Copy out exactly the lines from the line containing "scale=3, bump=.15, bscale=14)" to the end of the listing.

═══ Input rows ═══

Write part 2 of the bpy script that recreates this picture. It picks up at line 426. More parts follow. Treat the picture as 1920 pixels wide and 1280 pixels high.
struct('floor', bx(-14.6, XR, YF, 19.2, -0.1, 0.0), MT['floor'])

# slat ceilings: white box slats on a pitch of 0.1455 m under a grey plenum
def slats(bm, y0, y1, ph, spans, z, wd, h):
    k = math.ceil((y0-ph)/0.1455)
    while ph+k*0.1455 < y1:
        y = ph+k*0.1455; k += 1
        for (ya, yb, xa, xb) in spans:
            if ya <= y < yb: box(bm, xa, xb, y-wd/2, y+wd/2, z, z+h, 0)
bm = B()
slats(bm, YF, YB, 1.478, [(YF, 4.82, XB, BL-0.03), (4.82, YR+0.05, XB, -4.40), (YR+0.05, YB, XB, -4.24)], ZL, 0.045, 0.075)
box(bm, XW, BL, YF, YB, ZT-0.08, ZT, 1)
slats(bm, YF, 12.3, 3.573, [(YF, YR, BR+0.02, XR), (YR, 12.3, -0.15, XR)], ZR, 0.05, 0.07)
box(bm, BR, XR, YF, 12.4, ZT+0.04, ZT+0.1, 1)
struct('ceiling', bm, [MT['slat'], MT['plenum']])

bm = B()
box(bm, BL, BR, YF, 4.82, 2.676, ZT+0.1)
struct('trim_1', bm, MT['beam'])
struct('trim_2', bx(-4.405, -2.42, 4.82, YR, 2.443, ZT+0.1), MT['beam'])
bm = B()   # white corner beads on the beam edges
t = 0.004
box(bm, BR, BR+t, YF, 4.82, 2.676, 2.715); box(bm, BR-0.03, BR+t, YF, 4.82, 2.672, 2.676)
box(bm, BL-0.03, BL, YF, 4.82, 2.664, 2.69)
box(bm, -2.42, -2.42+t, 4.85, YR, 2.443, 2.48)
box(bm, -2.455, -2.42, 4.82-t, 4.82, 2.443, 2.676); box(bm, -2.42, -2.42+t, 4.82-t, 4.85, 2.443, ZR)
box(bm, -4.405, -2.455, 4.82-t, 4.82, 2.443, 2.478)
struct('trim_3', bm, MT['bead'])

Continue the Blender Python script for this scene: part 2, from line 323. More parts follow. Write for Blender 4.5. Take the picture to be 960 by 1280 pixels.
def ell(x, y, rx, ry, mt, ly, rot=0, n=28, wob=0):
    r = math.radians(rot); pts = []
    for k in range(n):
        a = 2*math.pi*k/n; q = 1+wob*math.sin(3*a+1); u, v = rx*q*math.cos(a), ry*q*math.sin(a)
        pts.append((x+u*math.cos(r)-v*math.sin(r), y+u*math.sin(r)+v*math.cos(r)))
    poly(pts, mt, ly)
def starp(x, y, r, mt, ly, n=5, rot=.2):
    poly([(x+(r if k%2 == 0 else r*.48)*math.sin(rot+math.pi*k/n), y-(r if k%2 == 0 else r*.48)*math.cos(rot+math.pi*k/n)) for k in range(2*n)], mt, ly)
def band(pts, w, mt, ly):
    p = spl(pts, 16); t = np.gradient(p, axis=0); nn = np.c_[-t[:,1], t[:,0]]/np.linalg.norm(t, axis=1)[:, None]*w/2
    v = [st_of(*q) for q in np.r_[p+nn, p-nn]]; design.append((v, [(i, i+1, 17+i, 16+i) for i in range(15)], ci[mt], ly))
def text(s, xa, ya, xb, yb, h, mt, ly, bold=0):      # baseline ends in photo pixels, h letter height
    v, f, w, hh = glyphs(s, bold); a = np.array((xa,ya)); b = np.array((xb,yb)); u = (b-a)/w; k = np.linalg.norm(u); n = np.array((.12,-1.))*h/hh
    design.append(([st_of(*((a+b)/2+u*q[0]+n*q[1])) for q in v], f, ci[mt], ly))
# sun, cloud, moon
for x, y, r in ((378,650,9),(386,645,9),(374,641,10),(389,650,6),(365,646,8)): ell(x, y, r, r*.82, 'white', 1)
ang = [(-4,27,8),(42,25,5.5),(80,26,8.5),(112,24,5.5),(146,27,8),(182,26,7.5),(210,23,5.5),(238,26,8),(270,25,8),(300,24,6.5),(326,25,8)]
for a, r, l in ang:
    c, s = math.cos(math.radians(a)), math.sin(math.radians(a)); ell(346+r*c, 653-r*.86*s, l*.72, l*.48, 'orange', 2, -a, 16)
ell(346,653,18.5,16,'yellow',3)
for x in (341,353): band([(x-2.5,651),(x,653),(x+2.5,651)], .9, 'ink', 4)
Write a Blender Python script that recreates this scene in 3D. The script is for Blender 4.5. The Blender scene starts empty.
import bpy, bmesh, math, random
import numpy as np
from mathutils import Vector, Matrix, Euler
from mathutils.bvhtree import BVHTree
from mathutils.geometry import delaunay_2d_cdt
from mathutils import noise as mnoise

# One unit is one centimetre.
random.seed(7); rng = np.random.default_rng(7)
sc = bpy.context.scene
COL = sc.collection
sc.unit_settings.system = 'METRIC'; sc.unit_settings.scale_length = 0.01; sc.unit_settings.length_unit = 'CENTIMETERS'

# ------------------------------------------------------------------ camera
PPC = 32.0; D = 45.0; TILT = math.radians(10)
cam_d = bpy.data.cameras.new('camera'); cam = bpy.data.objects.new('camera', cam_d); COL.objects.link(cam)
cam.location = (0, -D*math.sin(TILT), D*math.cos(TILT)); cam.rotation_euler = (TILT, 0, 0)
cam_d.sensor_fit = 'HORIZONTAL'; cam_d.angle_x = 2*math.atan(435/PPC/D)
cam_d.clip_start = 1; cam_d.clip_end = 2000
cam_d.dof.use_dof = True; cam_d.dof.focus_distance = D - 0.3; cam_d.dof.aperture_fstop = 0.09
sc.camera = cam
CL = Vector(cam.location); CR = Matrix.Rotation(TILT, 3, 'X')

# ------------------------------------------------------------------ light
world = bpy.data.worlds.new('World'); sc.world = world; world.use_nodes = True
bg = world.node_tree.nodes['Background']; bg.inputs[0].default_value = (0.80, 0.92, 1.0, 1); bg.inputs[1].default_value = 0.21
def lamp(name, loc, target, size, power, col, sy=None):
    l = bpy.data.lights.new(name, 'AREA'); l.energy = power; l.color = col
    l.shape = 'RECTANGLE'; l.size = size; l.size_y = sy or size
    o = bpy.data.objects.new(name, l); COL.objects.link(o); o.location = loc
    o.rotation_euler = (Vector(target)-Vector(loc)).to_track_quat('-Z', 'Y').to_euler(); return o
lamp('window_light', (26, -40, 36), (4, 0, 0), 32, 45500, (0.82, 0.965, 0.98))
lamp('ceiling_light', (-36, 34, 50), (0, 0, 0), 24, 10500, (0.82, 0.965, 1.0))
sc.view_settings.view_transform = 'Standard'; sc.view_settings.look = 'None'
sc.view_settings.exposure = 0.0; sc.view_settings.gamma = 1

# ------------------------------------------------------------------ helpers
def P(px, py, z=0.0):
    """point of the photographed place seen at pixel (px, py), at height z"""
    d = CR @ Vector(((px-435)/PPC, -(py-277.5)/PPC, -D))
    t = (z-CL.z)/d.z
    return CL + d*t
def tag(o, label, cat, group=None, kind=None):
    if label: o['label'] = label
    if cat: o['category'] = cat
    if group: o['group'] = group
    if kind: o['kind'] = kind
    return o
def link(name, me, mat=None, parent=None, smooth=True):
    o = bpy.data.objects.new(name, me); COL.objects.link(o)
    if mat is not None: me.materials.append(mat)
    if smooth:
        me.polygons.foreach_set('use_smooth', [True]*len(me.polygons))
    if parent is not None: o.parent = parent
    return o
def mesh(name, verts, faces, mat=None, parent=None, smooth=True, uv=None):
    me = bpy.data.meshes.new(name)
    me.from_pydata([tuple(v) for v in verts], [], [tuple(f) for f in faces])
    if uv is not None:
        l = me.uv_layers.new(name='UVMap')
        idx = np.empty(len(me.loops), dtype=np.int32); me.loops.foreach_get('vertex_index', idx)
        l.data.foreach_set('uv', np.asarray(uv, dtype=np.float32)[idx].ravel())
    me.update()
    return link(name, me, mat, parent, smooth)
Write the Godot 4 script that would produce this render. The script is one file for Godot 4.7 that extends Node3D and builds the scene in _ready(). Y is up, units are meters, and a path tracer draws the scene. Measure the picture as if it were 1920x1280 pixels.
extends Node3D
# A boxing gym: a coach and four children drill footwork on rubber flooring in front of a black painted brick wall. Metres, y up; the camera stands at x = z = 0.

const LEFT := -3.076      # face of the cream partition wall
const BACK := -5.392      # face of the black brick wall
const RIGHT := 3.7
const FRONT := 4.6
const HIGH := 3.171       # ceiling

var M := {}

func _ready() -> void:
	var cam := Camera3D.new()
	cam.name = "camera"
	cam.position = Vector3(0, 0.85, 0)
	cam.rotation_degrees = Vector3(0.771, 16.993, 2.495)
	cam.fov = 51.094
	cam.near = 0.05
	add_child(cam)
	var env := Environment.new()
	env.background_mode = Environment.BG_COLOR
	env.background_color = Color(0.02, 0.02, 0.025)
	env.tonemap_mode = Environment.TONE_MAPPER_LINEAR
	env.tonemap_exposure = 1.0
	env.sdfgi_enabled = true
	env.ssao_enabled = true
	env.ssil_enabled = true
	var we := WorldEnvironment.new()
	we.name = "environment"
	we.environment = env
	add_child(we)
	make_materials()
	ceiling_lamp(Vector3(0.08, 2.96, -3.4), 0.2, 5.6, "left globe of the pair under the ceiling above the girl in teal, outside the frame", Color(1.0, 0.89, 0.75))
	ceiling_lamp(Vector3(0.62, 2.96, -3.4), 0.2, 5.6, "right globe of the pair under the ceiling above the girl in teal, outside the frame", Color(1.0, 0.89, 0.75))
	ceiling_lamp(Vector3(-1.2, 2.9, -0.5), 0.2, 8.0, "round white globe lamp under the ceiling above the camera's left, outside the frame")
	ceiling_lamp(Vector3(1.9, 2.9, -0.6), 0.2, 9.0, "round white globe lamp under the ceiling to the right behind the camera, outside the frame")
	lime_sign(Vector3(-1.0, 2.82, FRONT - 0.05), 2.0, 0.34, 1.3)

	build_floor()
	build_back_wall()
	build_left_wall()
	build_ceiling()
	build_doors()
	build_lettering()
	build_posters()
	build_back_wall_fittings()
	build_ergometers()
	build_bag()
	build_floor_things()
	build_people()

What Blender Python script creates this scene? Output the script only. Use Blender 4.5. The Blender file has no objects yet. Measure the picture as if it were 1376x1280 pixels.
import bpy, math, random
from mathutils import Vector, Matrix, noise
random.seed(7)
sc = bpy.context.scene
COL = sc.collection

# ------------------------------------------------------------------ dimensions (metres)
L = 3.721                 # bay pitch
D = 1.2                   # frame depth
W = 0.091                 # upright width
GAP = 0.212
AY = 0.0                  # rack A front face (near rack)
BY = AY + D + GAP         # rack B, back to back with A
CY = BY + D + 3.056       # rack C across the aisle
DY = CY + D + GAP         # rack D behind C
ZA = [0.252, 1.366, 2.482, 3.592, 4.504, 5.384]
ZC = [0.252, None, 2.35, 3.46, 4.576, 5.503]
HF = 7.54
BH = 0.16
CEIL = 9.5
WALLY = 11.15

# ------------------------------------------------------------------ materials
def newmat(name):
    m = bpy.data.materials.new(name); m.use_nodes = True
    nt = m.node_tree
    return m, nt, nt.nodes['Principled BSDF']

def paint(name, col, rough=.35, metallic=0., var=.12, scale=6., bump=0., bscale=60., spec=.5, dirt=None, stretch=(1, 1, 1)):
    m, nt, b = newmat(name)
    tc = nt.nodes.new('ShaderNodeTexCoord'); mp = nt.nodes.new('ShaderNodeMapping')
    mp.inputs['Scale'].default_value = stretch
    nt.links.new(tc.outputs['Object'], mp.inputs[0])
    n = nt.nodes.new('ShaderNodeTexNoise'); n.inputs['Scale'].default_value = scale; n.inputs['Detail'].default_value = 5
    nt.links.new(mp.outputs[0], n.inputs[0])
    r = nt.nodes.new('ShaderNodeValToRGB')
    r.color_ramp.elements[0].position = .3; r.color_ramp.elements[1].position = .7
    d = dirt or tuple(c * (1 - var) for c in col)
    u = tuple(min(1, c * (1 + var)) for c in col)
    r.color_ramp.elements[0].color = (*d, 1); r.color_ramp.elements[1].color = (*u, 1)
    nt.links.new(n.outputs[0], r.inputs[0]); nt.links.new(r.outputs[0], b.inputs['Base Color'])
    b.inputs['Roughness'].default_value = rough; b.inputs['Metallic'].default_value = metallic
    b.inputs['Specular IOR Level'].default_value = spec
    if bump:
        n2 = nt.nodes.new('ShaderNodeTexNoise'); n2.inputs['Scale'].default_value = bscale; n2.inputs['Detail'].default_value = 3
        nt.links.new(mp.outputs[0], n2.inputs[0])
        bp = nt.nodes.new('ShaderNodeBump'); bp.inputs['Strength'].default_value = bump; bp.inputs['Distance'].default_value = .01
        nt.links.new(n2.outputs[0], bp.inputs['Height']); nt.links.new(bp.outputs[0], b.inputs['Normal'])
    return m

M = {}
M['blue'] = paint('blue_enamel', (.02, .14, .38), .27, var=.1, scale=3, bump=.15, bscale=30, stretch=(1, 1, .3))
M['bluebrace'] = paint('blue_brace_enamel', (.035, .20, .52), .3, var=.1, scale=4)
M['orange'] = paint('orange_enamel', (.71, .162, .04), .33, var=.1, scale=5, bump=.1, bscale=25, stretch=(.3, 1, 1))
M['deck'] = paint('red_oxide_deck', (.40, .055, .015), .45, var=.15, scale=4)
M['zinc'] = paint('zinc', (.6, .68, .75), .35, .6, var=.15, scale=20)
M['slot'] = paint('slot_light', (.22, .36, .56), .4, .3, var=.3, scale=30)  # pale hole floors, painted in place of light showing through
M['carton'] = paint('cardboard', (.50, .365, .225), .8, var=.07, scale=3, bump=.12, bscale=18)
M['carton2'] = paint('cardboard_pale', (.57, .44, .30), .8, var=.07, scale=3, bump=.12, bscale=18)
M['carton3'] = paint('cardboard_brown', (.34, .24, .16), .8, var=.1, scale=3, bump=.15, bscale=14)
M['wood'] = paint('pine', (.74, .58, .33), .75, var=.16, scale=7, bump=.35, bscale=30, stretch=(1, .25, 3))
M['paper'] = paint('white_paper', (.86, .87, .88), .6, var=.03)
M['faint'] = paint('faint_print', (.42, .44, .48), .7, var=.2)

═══

Answer to this exercise
M['carton3'] = paint('cardboard_brown', (.34, .24, .16), .8, var=.1, scale=3, bump=.15, bscale=14)
M['wood'] = paint('pine', (.74, .58, .33), .75, var=.16, scale=7, bump=.35, bscale=30, stretch=(1, .25, 3))
M['paper'] = paint('white_paper', (.86, .87, .88), .6, var=.03)
M['faint'] = paint('faint_print', (.42, .44, .48), .7, var=.2)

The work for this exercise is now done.